Mais l'Opep, qui s'est réunie vendredi à Vienne et a maintenu à cette occasion son plafond de production à 30 millions de barils par jour (soit un peu plus du tiers de l'offre mondiale), a relativisé ce phénomène.
"Je ne pense pas que ce soit une grande menace" pour le cartel, a déclaré M. El-Badri. "C'est un nouvel ajout au bouquet énergétique et nous le saluons", a-t-il ajouté.
Il faut dire que le cartel fondé en 1960 en a vu d'autres, et s'est adapté à l'émergence successive de nouvelles régions pétrolières comme le Golfe du Mexique, la Mer du Nord ou plus récemment le Brésil.
Mais l'assurance du groupement tranche avec les avertissements de certains analystes.
"Le pouvoir de l'Opep sur le marché va diminuer à cause de la révolution du schiste américain", même si "pour l'instant, cela affecte surtout les producteurs d'Afrique de l'Ouest", a estimé Torbjorn Kjus, de la banque DNB.
Les pays de l'Opep ne sont en effet pas tous logés à la même enseigne face à ce défi, le Nigeria et l'Angola ayant le plus à craindre dans l'immédiat, car ils produisent du brut léger d'une qualité similaire au pétrole compact américain, et risquent donc d'être privés d'un important débouché.
"C'est un grand souci pour nous", a confirmé à Vienne la ministre nigériane du Pétrole, Diezani Alison-Madueke, rappelant que l'Afrique a besoin d'exportations pérennes pour assurer son propre développement.
Selon l'analyste de DNB, l'Arabie Saoudite, plus gros producteur de l'Opep, devrait soulager dans un premier temps ses partenaires et se sacrifier en réduisant volontairement sa propre production, mais devrait leur demander de partager ses efforts à partir de 2015, mettant ainsi à l'épreuve la solidité du groupement.

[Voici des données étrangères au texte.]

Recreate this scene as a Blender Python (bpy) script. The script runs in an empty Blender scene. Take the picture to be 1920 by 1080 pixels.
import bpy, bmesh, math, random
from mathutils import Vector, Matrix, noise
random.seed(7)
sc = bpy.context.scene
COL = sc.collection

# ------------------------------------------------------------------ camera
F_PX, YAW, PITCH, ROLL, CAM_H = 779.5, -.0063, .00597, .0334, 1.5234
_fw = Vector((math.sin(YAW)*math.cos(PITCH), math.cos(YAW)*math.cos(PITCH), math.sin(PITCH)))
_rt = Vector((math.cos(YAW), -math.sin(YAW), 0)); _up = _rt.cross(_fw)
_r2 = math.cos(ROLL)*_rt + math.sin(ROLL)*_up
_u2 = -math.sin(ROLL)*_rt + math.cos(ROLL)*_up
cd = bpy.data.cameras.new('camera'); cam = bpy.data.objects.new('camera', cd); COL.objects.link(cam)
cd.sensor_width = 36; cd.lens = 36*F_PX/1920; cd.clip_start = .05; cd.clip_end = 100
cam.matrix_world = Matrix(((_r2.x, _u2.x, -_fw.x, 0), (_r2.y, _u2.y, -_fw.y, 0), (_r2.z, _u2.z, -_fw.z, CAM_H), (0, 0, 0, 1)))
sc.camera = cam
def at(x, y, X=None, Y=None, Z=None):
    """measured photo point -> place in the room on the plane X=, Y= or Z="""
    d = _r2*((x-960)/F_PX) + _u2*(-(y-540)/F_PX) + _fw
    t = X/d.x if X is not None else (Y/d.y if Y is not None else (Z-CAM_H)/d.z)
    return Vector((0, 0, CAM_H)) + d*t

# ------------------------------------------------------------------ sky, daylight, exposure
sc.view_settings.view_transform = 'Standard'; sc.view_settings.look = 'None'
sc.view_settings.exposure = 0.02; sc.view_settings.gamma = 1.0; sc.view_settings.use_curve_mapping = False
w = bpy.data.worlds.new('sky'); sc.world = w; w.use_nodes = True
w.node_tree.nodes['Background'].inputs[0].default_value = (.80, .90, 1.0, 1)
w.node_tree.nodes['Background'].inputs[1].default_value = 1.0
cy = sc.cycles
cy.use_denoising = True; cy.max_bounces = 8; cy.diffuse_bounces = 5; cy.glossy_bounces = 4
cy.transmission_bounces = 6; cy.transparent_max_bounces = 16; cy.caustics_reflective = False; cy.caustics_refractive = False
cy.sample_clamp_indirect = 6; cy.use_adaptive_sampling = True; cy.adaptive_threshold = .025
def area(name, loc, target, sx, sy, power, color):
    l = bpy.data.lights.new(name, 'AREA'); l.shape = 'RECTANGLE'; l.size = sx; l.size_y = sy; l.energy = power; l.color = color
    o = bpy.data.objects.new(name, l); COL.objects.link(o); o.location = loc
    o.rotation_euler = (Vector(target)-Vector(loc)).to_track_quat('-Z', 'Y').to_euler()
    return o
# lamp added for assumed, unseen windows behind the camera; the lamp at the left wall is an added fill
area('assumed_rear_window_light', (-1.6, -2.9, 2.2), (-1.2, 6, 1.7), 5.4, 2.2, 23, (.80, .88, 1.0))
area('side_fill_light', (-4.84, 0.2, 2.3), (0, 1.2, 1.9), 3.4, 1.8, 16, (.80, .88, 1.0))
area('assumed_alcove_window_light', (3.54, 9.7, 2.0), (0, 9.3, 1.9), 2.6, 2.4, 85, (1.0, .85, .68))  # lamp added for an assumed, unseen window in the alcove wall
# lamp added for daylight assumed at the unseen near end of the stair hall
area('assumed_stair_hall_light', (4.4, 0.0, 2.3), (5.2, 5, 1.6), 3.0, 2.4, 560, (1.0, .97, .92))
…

"Les confrontations au sein de l'Opep vont s'intensifier, en particulier entre l'Arabie Saoudite (...) et l'Irak", dont la production est en forte croissance, renchérit Andrey Kryuchenkov, de la banque VTB.
"La discipline en matière de production va devenir la question principale au sein du groupement", juge-t-il.
Une autre interrogation porte sur la capacité des pays de l'Opep à s'adapter en écoulant leur brut vers de nouveaux marchés, en particulier les économies asiatiques en forte croissance.
"Nous avons de grandes possibilités pour écouler notre brut, car nous avions heureusement décidé de diversifier nos marchés", et "désormais nous vendons (du pétrole) à la Chine et à l'Inde", a fait valoir le ministre vénézuélien Rafael Ramirez.
Par ailleurs, un autre facteur incite à ne pas enterrer trop vite le cartel. "L'Opep restera un producteur pivot, grâce à ses capacités de production non utilisées", prédit M. Kryuchenkov.
Une allusion aux cruciales capacités excédentaires de l'Opep, concentrées en Arabie Saoudite, qui lui permettent de compenser toute chute soudaine de la production dans un autre pays, jouant en quelque sorte le rôle de "banque centrale" du pétrole.